For now, what we want is:
- Configure our dedicated server to be as stable as possible. An amazing resource to better understand the problem and possible solutions is Victor Stinner's blog series. Also this page: https://pyperf.readthedocs.io/en/latest/system.html
- Find a way to run benchmarks for each commit to main. The existing server uses the code in https://github.com/asv-runner. There are many options here, but anything running in the server affects its stability. We could implement a web server that receives webhooks from github for each commit, but we can only run the benchmarks once at a time, and I'm not sure if the activity of the web server would be significant or not for the benchmark results
- Find a way to run the benchmarks faster than adding them to the queue. If the benchmarks take 6 hours, we can run 4 times the suite per day, it's likely that we merge more than 4 PRs per day, so the queue would keep growing and over time our last executed benchmark would be very far from the recent commits. If we can run the benchmarks for each commit that would be amazing, it may require reducing the amount of data used to test the slower benchmarks, cap the number of repetitions, or other solutions. If we need to skip commits, we may want to do that in a known and consistent way.
- Make sure that results are meaningful and useful. The results are currently available here: https://asv-runner.github.io/asv-collection/pandas/. ASV is able to run the benchmark suite with different environments. This means that for a specific pandas commit it can run for a matrix of Python version, Cython versions, NumPy versions... I'm not sure if there is a clear decision on how we'd like to benchmarks things regarding the environments, but I personally find it quite hard to understand the results easily. See for example: https://asv-runner.github.io/asv-collection/pandas/#algos.isin.IsIn.time_isin_mismatched_dtype. Even when filtering all but one result, results aren't obvious. There are like 50 results with their commit hash, but not easy to tell the dates of these measurements. Is ASV just keeping the last 50 measurements? Are there commits that didn't run? I guess most of the problem is in ASV itself, but since other projects are using it, I guess we can set it up in a way that it's more useful.

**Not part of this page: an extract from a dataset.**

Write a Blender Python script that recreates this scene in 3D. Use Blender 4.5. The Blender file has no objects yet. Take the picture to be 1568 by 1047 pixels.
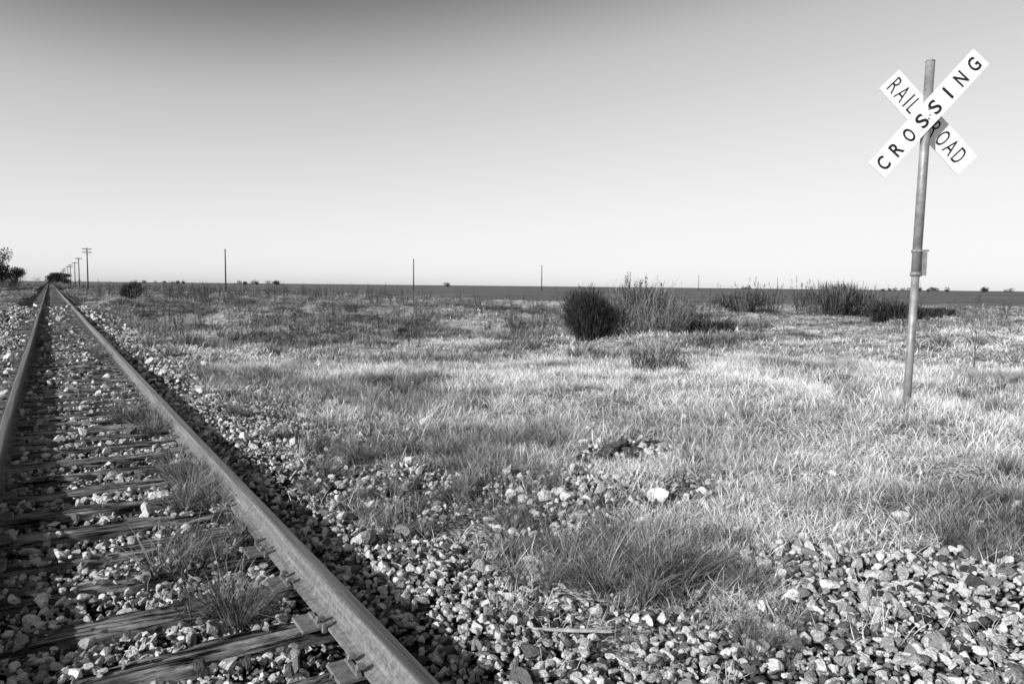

Once we have a reasonable version of the above, some other things can be considered. Some ideas:
- Implement more complex benchmarks (benchmark whole pipelines, not only individual functions). TPCH for example, as Polars do
- Consider ASV alternatives. I did some research on this, and there is no obvious too that we should be using instead of ASV, but ASV will be a blocker for any innovation
- Anything that can be helpful towards the final goal of early detection of performance regressions.